* _Set problem_
Can the data below be set down again exactly, line for line?

* _Recorded data_
=-=-=-=-=
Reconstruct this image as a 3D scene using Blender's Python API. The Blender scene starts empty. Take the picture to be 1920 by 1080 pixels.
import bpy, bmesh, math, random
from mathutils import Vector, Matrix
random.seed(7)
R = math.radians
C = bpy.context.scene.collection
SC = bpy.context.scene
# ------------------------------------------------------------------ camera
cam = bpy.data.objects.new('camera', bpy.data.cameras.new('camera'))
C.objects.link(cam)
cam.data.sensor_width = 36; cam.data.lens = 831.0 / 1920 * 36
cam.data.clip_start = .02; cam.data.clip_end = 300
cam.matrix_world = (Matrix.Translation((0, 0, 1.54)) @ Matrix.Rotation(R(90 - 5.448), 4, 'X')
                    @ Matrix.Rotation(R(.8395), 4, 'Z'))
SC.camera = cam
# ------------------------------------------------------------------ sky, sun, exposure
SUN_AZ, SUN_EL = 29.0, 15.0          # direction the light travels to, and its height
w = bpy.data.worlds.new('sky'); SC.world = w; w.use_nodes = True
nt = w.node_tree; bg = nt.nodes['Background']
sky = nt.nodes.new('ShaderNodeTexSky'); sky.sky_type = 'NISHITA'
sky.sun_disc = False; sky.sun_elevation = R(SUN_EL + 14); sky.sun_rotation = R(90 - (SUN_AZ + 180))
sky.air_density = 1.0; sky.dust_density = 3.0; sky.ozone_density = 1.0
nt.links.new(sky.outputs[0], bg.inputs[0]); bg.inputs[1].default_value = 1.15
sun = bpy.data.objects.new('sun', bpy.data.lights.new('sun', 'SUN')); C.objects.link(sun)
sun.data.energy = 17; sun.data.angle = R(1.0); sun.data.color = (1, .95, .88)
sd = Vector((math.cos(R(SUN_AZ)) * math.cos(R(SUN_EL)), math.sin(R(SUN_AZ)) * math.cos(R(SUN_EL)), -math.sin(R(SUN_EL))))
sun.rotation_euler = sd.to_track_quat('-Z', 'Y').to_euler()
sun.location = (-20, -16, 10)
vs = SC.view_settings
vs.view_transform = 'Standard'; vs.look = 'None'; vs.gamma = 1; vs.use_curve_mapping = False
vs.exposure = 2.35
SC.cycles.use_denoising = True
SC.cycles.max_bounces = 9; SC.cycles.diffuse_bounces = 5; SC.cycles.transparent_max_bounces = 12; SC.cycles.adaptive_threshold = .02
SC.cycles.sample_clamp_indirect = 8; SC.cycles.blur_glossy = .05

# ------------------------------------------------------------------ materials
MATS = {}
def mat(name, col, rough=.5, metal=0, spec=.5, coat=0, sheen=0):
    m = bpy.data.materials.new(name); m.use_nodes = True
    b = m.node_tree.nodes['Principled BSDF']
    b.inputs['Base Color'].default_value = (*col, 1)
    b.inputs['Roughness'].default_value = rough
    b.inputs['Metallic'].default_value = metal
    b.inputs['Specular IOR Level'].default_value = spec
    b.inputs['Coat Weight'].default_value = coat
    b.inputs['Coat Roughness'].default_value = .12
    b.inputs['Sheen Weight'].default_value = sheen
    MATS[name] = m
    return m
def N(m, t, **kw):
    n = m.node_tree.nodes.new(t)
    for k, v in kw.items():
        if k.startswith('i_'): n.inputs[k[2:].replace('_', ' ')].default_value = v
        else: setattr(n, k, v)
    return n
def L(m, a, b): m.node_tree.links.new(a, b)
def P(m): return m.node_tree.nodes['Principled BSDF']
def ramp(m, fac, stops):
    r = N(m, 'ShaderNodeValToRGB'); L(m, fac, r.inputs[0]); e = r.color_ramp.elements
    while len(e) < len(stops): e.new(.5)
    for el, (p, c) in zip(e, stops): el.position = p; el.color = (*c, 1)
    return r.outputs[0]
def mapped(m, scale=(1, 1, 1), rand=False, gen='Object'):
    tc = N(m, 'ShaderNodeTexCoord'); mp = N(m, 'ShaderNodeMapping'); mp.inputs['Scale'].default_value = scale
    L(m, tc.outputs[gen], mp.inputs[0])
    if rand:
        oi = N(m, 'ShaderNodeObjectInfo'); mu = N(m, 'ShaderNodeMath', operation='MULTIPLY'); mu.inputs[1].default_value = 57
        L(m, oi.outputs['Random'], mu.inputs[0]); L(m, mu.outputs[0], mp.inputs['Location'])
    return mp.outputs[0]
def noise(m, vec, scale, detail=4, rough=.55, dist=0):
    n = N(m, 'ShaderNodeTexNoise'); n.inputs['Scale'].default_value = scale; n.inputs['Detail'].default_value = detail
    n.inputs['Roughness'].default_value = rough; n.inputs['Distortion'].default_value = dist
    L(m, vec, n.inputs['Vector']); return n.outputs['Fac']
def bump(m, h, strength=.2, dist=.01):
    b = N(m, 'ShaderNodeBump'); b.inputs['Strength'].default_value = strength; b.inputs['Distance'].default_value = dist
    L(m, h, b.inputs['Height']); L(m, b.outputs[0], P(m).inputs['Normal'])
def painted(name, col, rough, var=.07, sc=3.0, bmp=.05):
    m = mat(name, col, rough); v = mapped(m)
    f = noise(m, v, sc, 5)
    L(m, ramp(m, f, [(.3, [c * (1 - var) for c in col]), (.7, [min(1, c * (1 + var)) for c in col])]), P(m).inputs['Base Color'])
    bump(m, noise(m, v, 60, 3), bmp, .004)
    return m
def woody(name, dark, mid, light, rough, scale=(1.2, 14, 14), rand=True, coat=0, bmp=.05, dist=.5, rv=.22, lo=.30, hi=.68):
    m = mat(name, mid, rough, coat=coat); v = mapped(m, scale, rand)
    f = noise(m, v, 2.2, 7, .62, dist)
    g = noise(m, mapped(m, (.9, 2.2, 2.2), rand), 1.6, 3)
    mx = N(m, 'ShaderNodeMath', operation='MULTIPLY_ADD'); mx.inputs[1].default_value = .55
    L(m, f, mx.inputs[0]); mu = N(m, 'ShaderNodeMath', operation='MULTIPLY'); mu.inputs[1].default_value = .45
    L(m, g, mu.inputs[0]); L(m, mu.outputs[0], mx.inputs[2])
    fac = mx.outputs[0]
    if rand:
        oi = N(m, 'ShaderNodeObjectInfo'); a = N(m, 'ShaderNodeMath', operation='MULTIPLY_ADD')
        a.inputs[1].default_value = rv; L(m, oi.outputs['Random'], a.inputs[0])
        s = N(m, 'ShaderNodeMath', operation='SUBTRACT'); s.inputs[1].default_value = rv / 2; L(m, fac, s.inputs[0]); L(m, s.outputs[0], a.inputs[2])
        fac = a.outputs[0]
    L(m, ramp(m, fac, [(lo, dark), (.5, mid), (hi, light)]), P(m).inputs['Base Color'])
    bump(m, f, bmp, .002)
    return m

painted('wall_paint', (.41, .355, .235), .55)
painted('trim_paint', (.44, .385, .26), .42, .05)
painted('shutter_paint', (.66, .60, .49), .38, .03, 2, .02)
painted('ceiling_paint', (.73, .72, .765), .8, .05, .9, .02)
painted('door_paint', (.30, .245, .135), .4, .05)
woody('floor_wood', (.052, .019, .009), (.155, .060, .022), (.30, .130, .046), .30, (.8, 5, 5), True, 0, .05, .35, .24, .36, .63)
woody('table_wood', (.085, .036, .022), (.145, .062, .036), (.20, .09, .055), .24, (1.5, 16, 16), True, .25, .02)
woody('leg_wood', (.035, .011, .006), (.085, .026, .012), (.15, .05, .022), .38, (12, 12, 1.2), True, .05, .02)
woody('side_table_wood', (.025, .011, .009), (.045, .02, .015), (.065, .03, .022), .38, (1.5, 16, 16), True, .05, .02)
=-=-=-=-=
* _Full output_
Reconstruct this image as a 3D scene using Blender's Python API. The Blender scene starts empty. Take the picture to be 1920 by 1080 pixels.
import bpy, bmesh, math, random
from mathutils import Vector, Matrix
random.seed(7)
R = math.radians
C = bpy.context.scene.collection
SC = bpy.context.scene
# ------------------------------------------------------------------ camera
cam = bpy.data.objects.new('camera', bpy.data.cameras.new('camera'))
C.objects.link(cam)
cam.data.sensor_width = 36; cam.data.lens = 831.0 / 1920 * 36
cam.data.clip_start = .02; cam.data.clip_end = 300
cam.matrix_world = (Matrix.Translation((0, 0, 1.54)) @ Matrix.Rotation(R(90 - 5.448), 4, 'X')
                    @ Matrix.Rotation(R(.8395), 4, 'Z'))
SC.camera = cam
# ------------------------------------------------------------------ sky, sun, exposure
SUN_AZ, SUN_EL = 29.0, 15.0          # direction the light travels to, and its height
w = bpy.data.worlds.new('sky'); SC.world = w; w.use_nodes = True
nt = w.node_tree; bg = nt.nodes['Background']
sky = nt.nodes.new('ShaderNodeTexSky'); sky.sky_type = 'NISHITA'
sky.sun_disc = False; sky.sun_elevation = R(SUN_EL + 14); sky.sun_rotation = R(90 - (SUN_AZ + 180))
sky.air_density = 1.0; sky.dust_density = 3.0; sky.ozone_density = 1.0
nt.links.new(sky.outputs[0], bg.inputs[0]); bg.inputs[1].default_value = 1.15
sun = bpy.data.objects.new('sun', bpy.data.lights.new('sun', 'SUN')); C.objects.link(sun)
sun.data.energy = 17; sun.data.angle = R(1.0); sun.data.color = (1, .95, .88)
sd = Vector((math.cos(R(SUN_AZ)) * math.cos(R(SUN_EL)), math.sin(R(SUN_AZ)) * math.cos(R(SUN_EL)), -math.sin(R(SUN_EL))))
sun.rotation_euler = sd.to_track_quat('-Z', 'Y').to_euler()
sun.location = (-20, -16, 10)
vs = SC.view_settings
vs.view_transform = 'Standard'; vs.look = 'None'; vs.gamma = 1; vs.use_curve_mapping = False
vs.exposure = 2.35
SC.cycles.use_denoising = True
SC.cycles.max_bounces = 9; SC.cycles.diffuse_bounces = 5; SC.cycles.transparent_max_bounces = 12; SC.cycles.adaptive_threshold = .02
SC.cycles.sample_clamp_indirect = 8; SC.cycles.blur_glossy = .05

# ------------------------------------------------------------------ materials
MATS = {}
def mat(name, col, rough=.5, metal=0, spec=.5, coat=0, sheen=0):
    m = bpy.data.materials.new(name); m.use_nodes = True
    b = m.node_tree.nodes['Principled BSDF']
    b.inputs['Base Color'].default_value = (*col, 1)
    b.inputs['Roughness'].default_value = rough
    b.inputs['Metallic'].default_value = metal
    b.inputs['Specular IOR Level'].default_value = spec
    b.inputs['Coat Weight'].default_value = coat
    b.inputs['Coat Roughness'].default_value = .12
    b.inputs['Sheen Weight'].default_value = sheen
    MATS[name] = m
    return m
def N(m, t, **kw):
    n = m.node_tree.nodes.new(t)
    for k, v in kw.items():
        if k.startswith('i_'): n.inputs[k[2:].replace('_', ' ')].default_value = v
        else: setattr(n, k, v)
    return n
def L(m, a, b): m.node_tree.links.new(a, b)
def P(m): return m.node_tree.nodes['Principled BSDF']
def ramp(m, fac, stops):
    r = N(m, 'ShaderNodeValToRGB'); L(m, fac, r.inputs[0]); e = r.color_ramp.elements
    while len(e) < len(stops): e.new(.5)
    for el, (p, c) in zip(e, stops): el.position = p; el.color = (*c, 1)
    return r.outputs[0]
def mapped(m, scale=(1, 1, 1), rand=False, gen='Object'):
    tc = N(m, 'ShaderNodeTexCoord'); mp = N(m, 'ShaderNodeMapping'); mp.inputs['Scale'].default_value = scale
    L(m, tc.outputs[gen], mp.inputs[0])
    if rand:
        oi = N(m, 'ShaderNodeObjectInfo'); mu = N(m, 'ShaderNodeMath', operation='MULTIPLY'); mu.inputs[1].default_value = 57
        L(m, oi.outputs['Random'], mu.inputs[0]); L(m, mu.outputs[0], mp.inputs['Location'])
    return mp.outputs[0]
def noise(m, vec, scale, detail=4, rough=.55, dist=0):
    n = N(m, 'ShaderNodeTexNoise'); n.inputs['Scale'].default_value = scale; n.inputs['Detail'].default_value = detail
    n.inputs['Roughness'].default_value = rough; n.inputs['Distortion'].default_value = dist
    L(m, vec, n.inputs['Vector']); return n.outputs['Fac']
def bump(m, h, strength=.2, dist=.01):
    b = N(m, 'ShaderNodeBump'); b.inputs['Strength'].default_value = strength; b.inputs['Distance'].default_value = dist
    L(m, h, b.inputs['Height']); L(m, b.outputs[0], P(m).inputs['Normal'])
def painted(name, col, rough, var=.07, sc=3.0, bmp=.05):
    m = mat(name, col, rough); v = mapped(m)
    f = noise(m, v, sc, 5)
    L(m, ramp(m, f, [(.3, [c * (1 - var) for c in col]), (.7, [min(1, c * (1 + var)) for c in col])]), P(m).inputs['Base Color'])
    bump(m, noise(m, v, 60, 3), bmp, .004)
    return m
def woody(name, dark, mid, light, rough, scale=(1.2, 14, 14), rand=True, coat=0, bmp=.05, dist=.5, rv=.22, lo=.30, hi=.68):
    m = mat(name, mid, rough, coat=coat); v = mapped(m, scale, rand)
    f = noise(m, v, 2.2, 7, .62, dist)
    g = noise(m, mapped(m, (.9, 2.2, 2.2), rand), 1.6, 3)
    mx = N(m, 'ShaderNodeMath', operation='MULTIPLY_ADD'); mx.inputs[1].default_value = .55
    L(m, f, mx.inputs[0]); mu = N(m, 'ShaderNodeMath', operation='MULTIPLY'); mu.inputs[1].default_value = .45
    L(m, g, mu.inputs[0]); L(m, mu.outputs[0], mx.inputs[2])
    fac = mx.outputs[0]
    if rand:
        oi = N(m, 'ShaderNodeObjectInfo'); a = N(m, 'ShaderNodeMath', operation='MULTIPLY_ADD')
        a.inputs[1].default_value = rv; L(m, oi.outputs['Random'], a.inputs[0])
        s = N(m, 'ShaderNodeMath', operation='SUBTRACT'); s.inputs[1].default_value = rv / 2; L(m, fac, s.inputs[0]); L(m, s.outputs[0], a.inputs[2])
        fac = a.outputs[0]
    L(m, ramp(m, fac, [(lo, dark), (.5, mid), (hi, light)]), P(m).inputs['Base Color'])
    bump(m, f, bmp, .002)
    return m

painted('wall_paint', (.41, .355, .235), .55)
painted('trim_paint', (.44, .385, .26), .42, .05)
painted('shutter_paint', (.66, .60, .49), .38, .03, 2, .02)
painted('ceiling_paint', (.73, .72, .765), .8, .05, .9, .02)
painted('door_paint', (.30, .245, .135), .4, .05)
woody('floor_wood', (.052, .019, .009), (.155, .060, .022), (.30, .130, .046), .30, (.8, 5, 5), True, 0, .05, .35, .24, .36, .63)
woody('table_wood', (.085, .036, .022), (.145, .062, .036), (.20, .09, .055), .24, (1.5, 16, 16), True, .25, .02)
woody('leg_wood', (.035, .011, .006), (.085, .026, .012), (.15, .05, .022), .38, (12, 12, 1.2), True, .05, .02)
woody('side_table_wood', (.025, .011, .009), (.045, .02, .015), (.065, .03, .022), .38, (1.5, 16, 16), True, .05, .02)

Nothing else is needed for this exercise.